> _INSTRUCTION_: Each entry that follows is to be retyped exactly. Pictures do not belong in the copy.

(Scenes as source code)

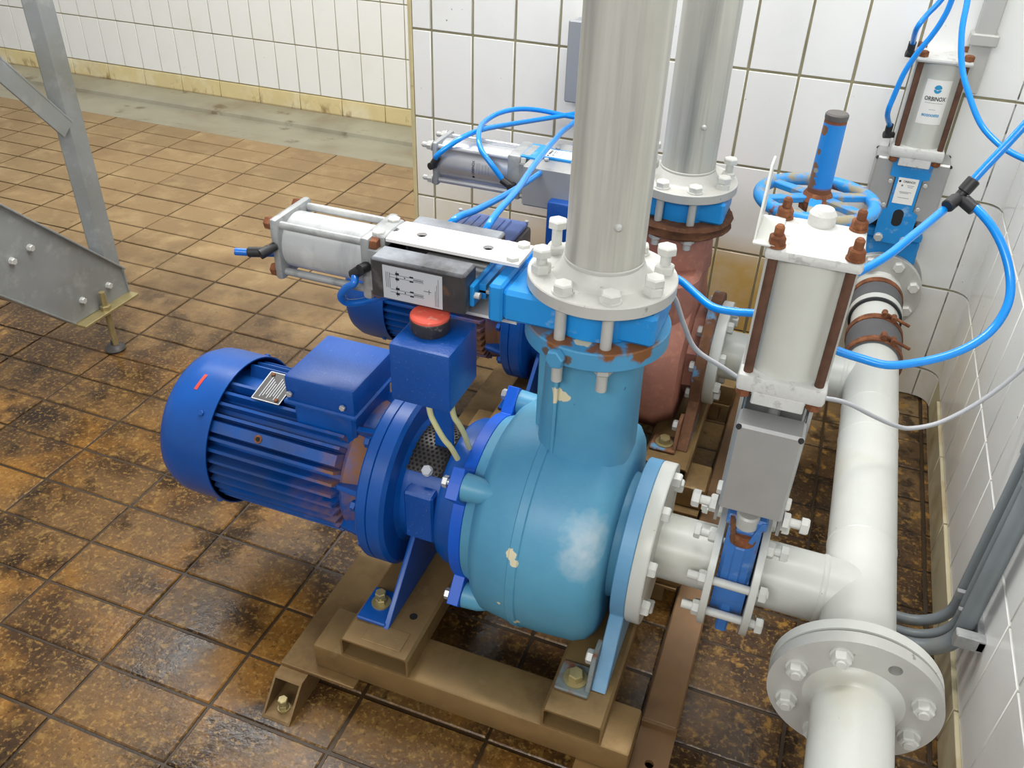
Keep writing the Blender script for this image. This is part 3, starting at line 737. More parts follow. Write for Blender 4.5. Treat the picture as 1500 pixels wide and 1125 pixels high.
def estop(x0, yc, z0, label):
    t = thing('emergency_stop_box', label, 'switch', (x0 + 0.055, yc, z0), 'emergency stop boxes')
    G().box(x0, x0 + 0.101, yc - 0.055, yc + 0.055, z0, z0 + 0.104, 0.006, 2).obj('switch_box', 'blue_box', t)
    c = (x0 + 0.043, yc + 0.004)
    b = G().lathe((c[0], c[1], z0 + 0.104), (0, 0, 1), [(0, 0), (0, 0.028), (0.003, 0.030), (0.023, 0.0315), (0.025, 0.030), (0.025, 0.0)], 40).obj('button_collar', 'collar', t)
    G().lathe((c[0], c[1], z0 + 0.129), (0, 0, 1), [(0, 0), (-0.002, 0.0305), (0.003, 0.0305), (0.006, 0.028), (0.007, 0)], 40).obj('stop_button', 'red', t, label='flat orange-red push button')
    return t
e1 = estop(1.798, -1.335, 0.624, 'blue emergency stop box with red button above the front motor coupling')
G().tube([(1.842, -1.35, 0.632), (1.848, -1.355, 0.591), (1.86, -1.36, 0.571), (1.874, -1.36, 0.547), (1.884, -1.355, 0.529), (1.891, -1.345, 0.500)], 0.0048, 10).obj('signal_cable', 'ycable', e1)
G().tube([(1.872, -1.33, 0.632), (1.877, -1.33, 0.579), (1.885, -1.325, 0.556), (1.89, -1.315, 0.53), (1.893, -1.3, 0.490)], 0.0048, 10).obj('signal_cable', 'ycable', e1)
g = G().box(1.815, 1.85, -1.272, -1.266, 0.44, 0.70, 0.001)
g.obj('mounting_post', 'blue', e1)
e2 = estop(1.803, -0.605, 0.571, 'blue emergency stop box half hidden behind the front riser pipe')
G().box(1.83, 1.865, YBp + 0.04, YBp + 0.046, 0.43, 0.55, 0.001).obj('mounting_post', 'blue', e2)

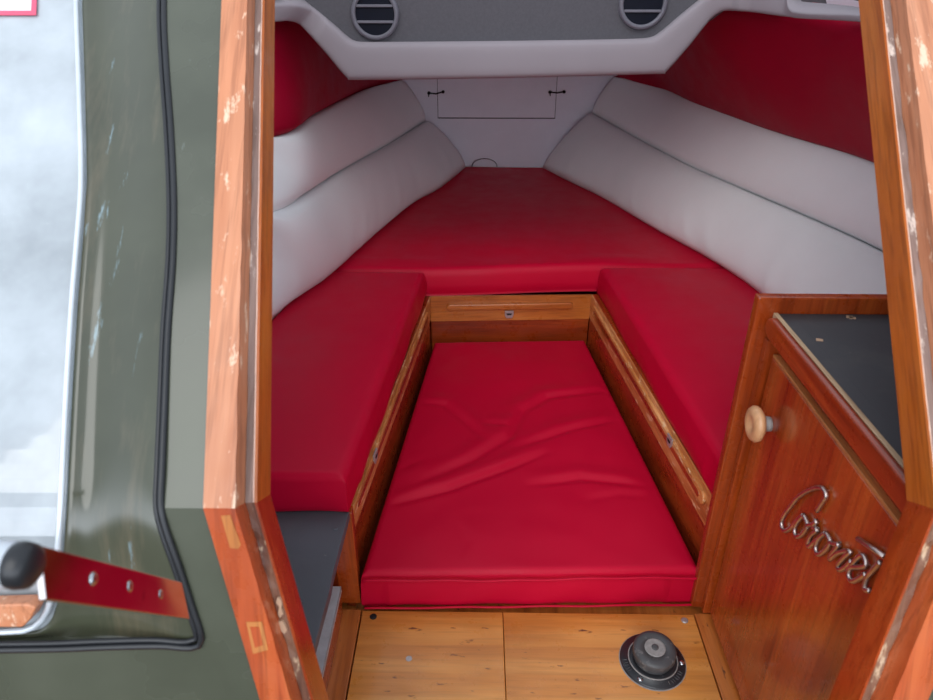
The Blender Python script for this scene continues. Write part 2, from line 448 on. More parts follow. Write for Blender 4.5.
# sole under everything, with the raised trims either side of the lift-out boards
W = MB(); W.box((-.95, -.05, -.05), (.95, 3.0, -.018)); o = W.out('floor', FLOORT)
struct(o)
W = MB(); W.box((-.36, .06, -.018), (-.303, .905, .0)); struct(W.out('trim_1', FLOORT, bev=.0015))
W = MB(); W.box((.317, .06, -.018), (.36, .905, .0)); struct(W.out('trim_2', FLOORT, bev=.0015))
for x0, x1, lab in ((-.3005, -.0395, 'left lift-out varnished plywood floor board with dark dents'),
                    (-.0385, .3145, 'right lift-out varnished plywood floor board holding the black round fitting')):
    t = thing('floor_board', lab, 'floor board', ((x0+x1)/2, .5, -.018), 'plywood floor boards')
    W = MB(); W.box((x0, .06, -.018), (x1, .902, 0)); W.out('panel', FLOORW, t, bev=.0012)
    for sx in ((x0+.022,) if x0 < -.1 else (x1-.02,)):
        W = MB(); W.lathe((sx, .888, -.001), (0, 0, 1), [(.0065, 0), (.0065, .002), (.005, .0032)], 16)
        W.out('screw', BRASSD if x0 > -.1 else DARKIN, t)
    if x0 < -.1:
        W = MB(); W.lathe((-.205, .80, -.001), (0, 0, 1), [(.0055, 0), (.0055, .0018)], 16); W.out('screw', BRASSD, t)

# ------------------------------------------------------------------ berth base with front panels
ZB = .225
def panel_strip(name, A, B, z0, z1, th, nrm, mat, parent, bev=.0015, label=None):
    A = V(A); B = V(B); n = V(nrm).normalized()*th
    W = MB(); W.add([(A.x, A.y, z0), (B.x, B.y, z0), (B.x+n.x, B.y+n.y, z0), (A.x+n.x, A.y+n.y, z0),
                     (A.x, A.y, z1), (B.x, B.y, z1), (B.x+n.x, B.y+n.y, z1), (A.x+n.x, A.y+n.y, z1)],
                    [(0, 1, 2, 3), (4, 5, 6, 7), (0, 1, 5, 4), (1, 2, 6, 5), (2, 3, 7, 6), (3, 0, 4, 7)])
    return W.out(name, mat, parent, bev=bev, label=label)
def stadium(A, B, zc, h, th, nrm, name, mat, parent, inset=0., bev=.002):
    """round-ended batten on a panel face from A to B"""
    A = V((A[0], A[1], zc)); B = V((B[0], B[1], zc)); d = (B-A).normalized(); n = V(nrm).normalized()
    r = h/2; pts = []
    for k in range(9):
        a = math.pi/2+math.pi*k/8; pts.append(A+d*r+d*math.cos(a)*r+V((0, 0, math.sin(a)*r)))
    for k in range(9):
        a = -math.pi/2+math.pi*k/8; pts.append(B-d*r+d*math.cos(a)*r+V((0, 0, math.sin(a)*r)))
    W = MB(); W.prism([p-n*.001 for p in pts], n*(th+.001))
    return W.out(name, mat, parent, bev=bev)
AL = V((-.318, .925, 0)); FLp = V((-.226, 1.815, 0)); AR = V((.338, .935, 0)); FRp = V((.240, 1.842, 0))
nL = V((.9947, -.103, 0)); nR = V((-.994, -.107, 0)); nF = V((-.05, -1, 0)).normalized()
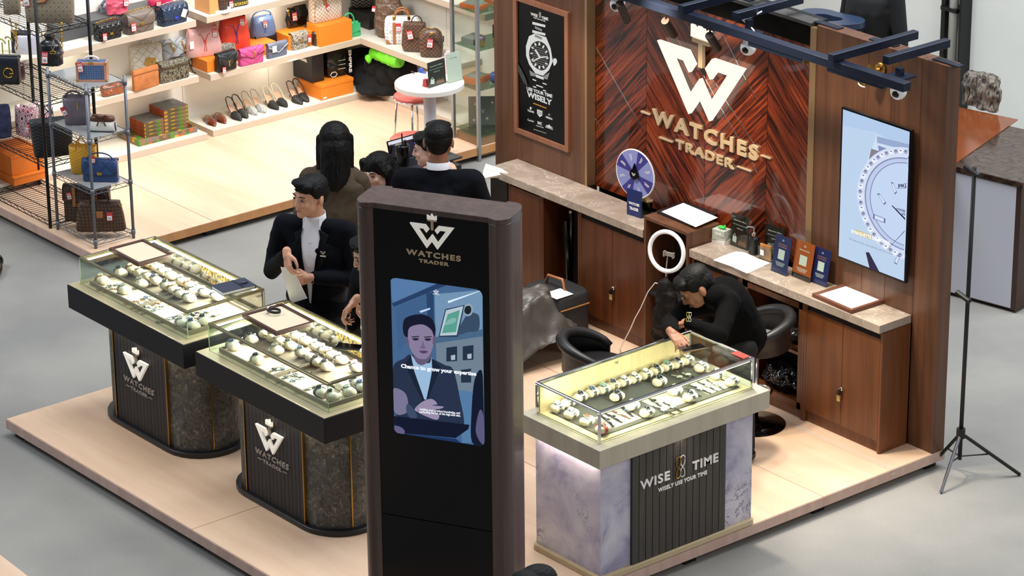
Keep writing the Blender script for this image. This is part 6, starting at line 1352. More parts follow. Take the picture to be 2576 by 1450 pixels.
# ------------------------------------------------------------------ left bay bags
O5,S5=(180,0),0.12412
QB=pat('black_quilted_leather','quilt','#121214','#050506',42.0,0.3);QT=pat('taupe_chevron_leather','chev','#6e6056','#4a4038',22.0,0.4);QN=pat('navy_quilted_leather','quilt','#22344f','#10192a',42.0,0.3)
ZU=1.0555
b=B('flap_bag','small black quilted flap bag with a gold chain and square clasp',(575,860),(1040,750),(780,440),ZU,0.10,O5,S5);flap_bag(b,QB,fl=0.7,chainm=GOLD);price(b.t,-b.w*0.32,b.h*0.52,-b.d/2-0.012,0.036,2,'85%')
b=B('flap_bag','taupe chevron flap bag with a thick gold chain on top',(1160,725),(1700,600),(1400,230),ZU,0.10,O5,S5);flap_bag(b,QT,fl=0.62,chainm=GOLD);price(b.t,-b.w*0.34,b.h*0.62,-b.d/2-0.012,0.042,2,'85%')
b=B('flap_bag','navy quilted flap bag with a violet clasp and white tag',(1870,560),(2370,430),(2080,80),ZU,0.10,O5,S5);flap_bag(b,QN,fl=0.72,chainm=SILV,clasp=pbr('violet_wrapped_clasp','#2f3fc0',0.3));MB(T(b.w*0.36,-b.d/2-0.012,b.h*0.70)@rotm('Y',25)).box(-0.022,-0.001,-0.06,0.022,0,0).build('white_tag',TAGW,b.t)
t=thing('riser_box','grey riser box behind the quilted bags','box',(BWX+0.10,-0.62,ZU));MB().box(-0.095,-0.50,0,0.095,0.50,0.11).build('riser',pbr('grey_riser','#4c4c4e',0.5),t,bevel=0.002)
PINKP=lea('crinkled_pink_leather','#d9566e',0.3,0.6);MAGR=lea('crimson_pink_leather','#c02a54',0.3,0.6)
b=B('shoulder_bag','crinkled pink bag in clear wrap standing on the grey riser',(750,350),(1200,270),(950,-130),ZU+0.1105,0.08,O5,S5);soft_bag(b,PINKP,0.8,0.012);price(b.t,b.w*0.32,b.h*0.78,-b.d*0.48,0.04,3,'77%')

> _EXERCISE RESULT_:
Keep writing the Blender script for this image. This is part 3, starting at line 737. More parts follow. Write for Blender 4.5. Treat the picture as 1500 pixels wide and 1125 pixels high.
def estop(x0, yc, z0, label):
    t = thing('emergency_stop_box', label, 'switch', (x0 + 0.055, yc, z0), 'emergency stop boxes')
    G().box(x0, x0 + 0.101, yc - 0.055, yc + 0.055, z0, z0 + 0.104, 0.006, 2).obj('switch_box', 'blue_box', t)
    c = (x0 + 0.043, yc + 0.004)
    b = G().lathe((c[0], c[1], z0 + 0.104), (0, 0, 1), [(0, 0), (0, 0.028), (0.003, 0.030), (0.023, 0.0315), (0.025, 0.030), (0.025, 0.0)], 40).obj('button_collar', 'collar', t)
    G().lathe((c[0], c[1], z0 + 0.129), (0, 0, 1), [(0, 0), (-0.002, 0.0305), (0.003, 0.0305), (0.006, 0.028), (0.007, 0)], 40).obj('stop_button', 'red', t, label='flat orange-red push button')
    return t
e1 = estop(1.798, -1.335, 0.624, 'blue emergency stop box with red button above the front motor coupling')
G().tube([(1.842, -1.35, 0.632), (1.848, -1.355, 0.591), (1.86, -1.36, 0.571), (1.874, -1.36, 0.547), (1.884, -1.355, 0.529), (1.891, -1.345, 0.500)], 0.0048, 10).obj('signal_cable', 'ycable', e1)
G().tube([(1.872, -1.33, 0.632), (1.877, -1.33, 0.579), (1.885, -1.325, 0.556), (1.89, -1.315, 0.53), (1.893, -1.3, 0.490)], 0.0048, 10).obj('signal_cable', 'ycable', e1)
g = G().box(1.815, 1.85, -1.272, -1.266, 0.44, 0.70, 0.001)
g.obj('mounting_post', 'blue', e1)
e2 = estop(1.803, -0.605, 0.571, 'blue emergency stop box half hidden behind the front riser pipe')
G().box(1.83, 1.865, YBp + 0.04, YBp + 0.046, 0.43, 0.55, 0.001).obj('mounting_post', 'blue', e2)

The Blender Python script for this scene continues. Write part 2, from line 448 on. More parts follow. Write for Blender 4.5.
# sole under everything, with the raised trims either side of the lift-out boards
W = MB(); W.box((-.95, -.05, -.05), (.95, 3.0, -.018)); o = W.out('floor', FLOORT)
struct(o)
W = MB(); W.box((-.36, .06, -.018), (-.303, .905, .0)); struct(W.out('trim_1', FLOORT, bev=.0015))
W = MB(); W.box((.317, .06, -.018), (.36, .905, .0)); struct(W.out('trim_2', FLOORT, bev=.0015))
for x0, x1, lab in ((-.3005, -.0395, 'left lift-out varnished plywood floor board with dark dents'),
                    (-.0385, .3145, 'right lift-out varnished plywood floor board holding the black round fitting')):
    t = thing('floor_board', lab, 'floor board', ((x0+x1)/2, .5, -.018), 'plywood floor boards')
    W = MB(); W.box((x0, .06, -.018), (x1, .902, 0)); W.out('panel', FLOORW, t, bev=.0012)
    for sx in ((x0+.022,) if x0 < -.1 else (x1-.02,)):
        W = MB(); W.lathe((sx, .888, -.001), (0, 0, 1), [(.0065, 0), (.0065, .002), (.005, .0032)], 16)
        W.out('screw', BRASSD if x0 > -.1 else DARKIN, t)
    if x0 < -.1:
        W = MB(); W.lathe((-.205, .80, -.001), (0, 0, 1), [(.0055, 0), (.0055, .0018)], 16); W.out('screw', BRASSD, t)

# ------------------------------------------------------------------ berth base with front panels
ZB = .225
def panel_strip(name, A, B, z0, z1, th, nrm, mat, parent, bev=.0015, label=None):
    A = V(A); B = V(B); n = V(nrm).normalized()*th
    W = MB(); W.add([(A.x, A.y, z0), (B.x, B.y, z0), (B.x+n.x, B.y+n.y, z0), (A.x+n.x, A.y+n.y, z0),
                     (A.x, A.y, z1), (B.x, B.y, z1), (B.x+n.x, B.y+n.y, z1), (A.x+n.x, A.y+n.y, z1)],
                    [(0, 1, 2, 3), (4, 5, 6, 7), (0, 1, 5, 4), (1, 2, 6, 5), (2, 3, 7, 6), (3, 0, 4, 7)])
    return W.out(name, mat, parent, bev=bev, label=label)
def stadium(A, B, zc, h, th, nrm, name, mat, parent, inset=0., bev=.002):
    """round-ended batten on a panel face from A to B"""
    A = V((A[0], A[1], zc)); B = V((B[0], B[1], zc)); d = (B-A).normalized(); n = V(nrm).normalized()
    r = h/2; pts = []
    for k in range(9):
        a = math.pi/2+math.pi*k/8; pts.append(A+d*r+d*math.cos(a)*r+V((0, 0, math.sin(a)*r)))
    for k in range(9):
        a = -math.pi/2+math.pi*k/8; pts.append(B-d*r+d*math.cos(a)*r+V((0, 0, math.sin(a)*r)))
    W = MB(); W.prism([p-n*.001 for p in pts], n*(th+.001))
    return W.out(name, mat, parent, bev=bev)
AL = V((-.318, .925, 0)); FLp = V((-.226, 1.815, 0)); AR = V((.338, .935, 0)); FRp = V((.240, 1.842, 0))
nL = V((.9947, -.103, 0)); nR = V((-.994, -.107, 0)); nF = V((-.05, -1, 0)).normalized()
Keep writing the Blender script for this image. This is part 6, starting at line 1352. More parts follow. Take the picture to be 2576 by 1450 pixels.
# ------------------------------------------------------------------ left bay bags
O5,S5=(180,0),0.12412
QB=pat('black_quilted_leather','quilt','#121214','#050506',42.0,0.3);QT=pat('taupe_chevron_leather','chev','#6e6056','#4a4038',22.0,0.4);QN=pat('navy_quilted_leather','quilt','#22344f','#10192a',42.0,0.3)
ZU=1.0555
b=B('flap_bag','small black quilted flap bag with a gold chain and square clasp',(575,860),(1040,750),(780,440),ZU,0.10,O5,S5);flap_bag(b,QB,fl=0.7,chainm=GOLD);price(b.t,-b.w*0.32,b.h*0.52,-b.d/2-0.012,0.036,2,'85%')
b=B('flap_bag','taupe chevron flap bag with a thick gold chain on top',(1160,725),(1700,600),(1400,230),ZU,0.10,O5,S5);flap_bag(b,QT,fl=0.62,chainm=GOLD);price(b.t,-b.w*0.34,b.h*0.62,-b.d/2-0.012,0.042,2,'85%')
b=B('flap_bag','navy quilted flap bag with a violet clasp and white tag',(1870,560),(2370,430),(2080,80),ZU,0.10,O5,S5);flap_bag(b,QN,fl=0.72,chainm=SILV,clasp=pbr('violet_wrapped_clasp','#2f3fc0',0.3));MB(T(b.w*0.36,-b.d/2-0.012,b.h*0.70)@rotm('Y',25)).box(-0.022,-0.001,-0.06,0.022,0,0).build('white_tag',TAGW,b.t)
t=thing('riser_box','grey riser box behind the quilted bags','box',(BWX+0.10,-0.62,ZU));MB().box(-0.095,-0.50,0,0.095,0.50,0.11).build('riser',pbr('grey_riser','#4c4c4e',0.5),t,bevel=0.002)
PINKP=lea('crinkled_pink_leather','#d9566e',0.3,0.6);MAGR=lea('crimson_pink_leather','#c02a54',0.3,0.6)
b=B('shoulder_bag','crinkled pink bag in clear wrap standing on the grey riser',(750,350),(1200,270),(950,-130),ZU+0.1105,0.08,O5,S5);soft_bag(b,PINKP,0.8,0.012);price(b.t,b.w*0.32,b.h*0.78,-b.d*0.48,0.04,3,'77%')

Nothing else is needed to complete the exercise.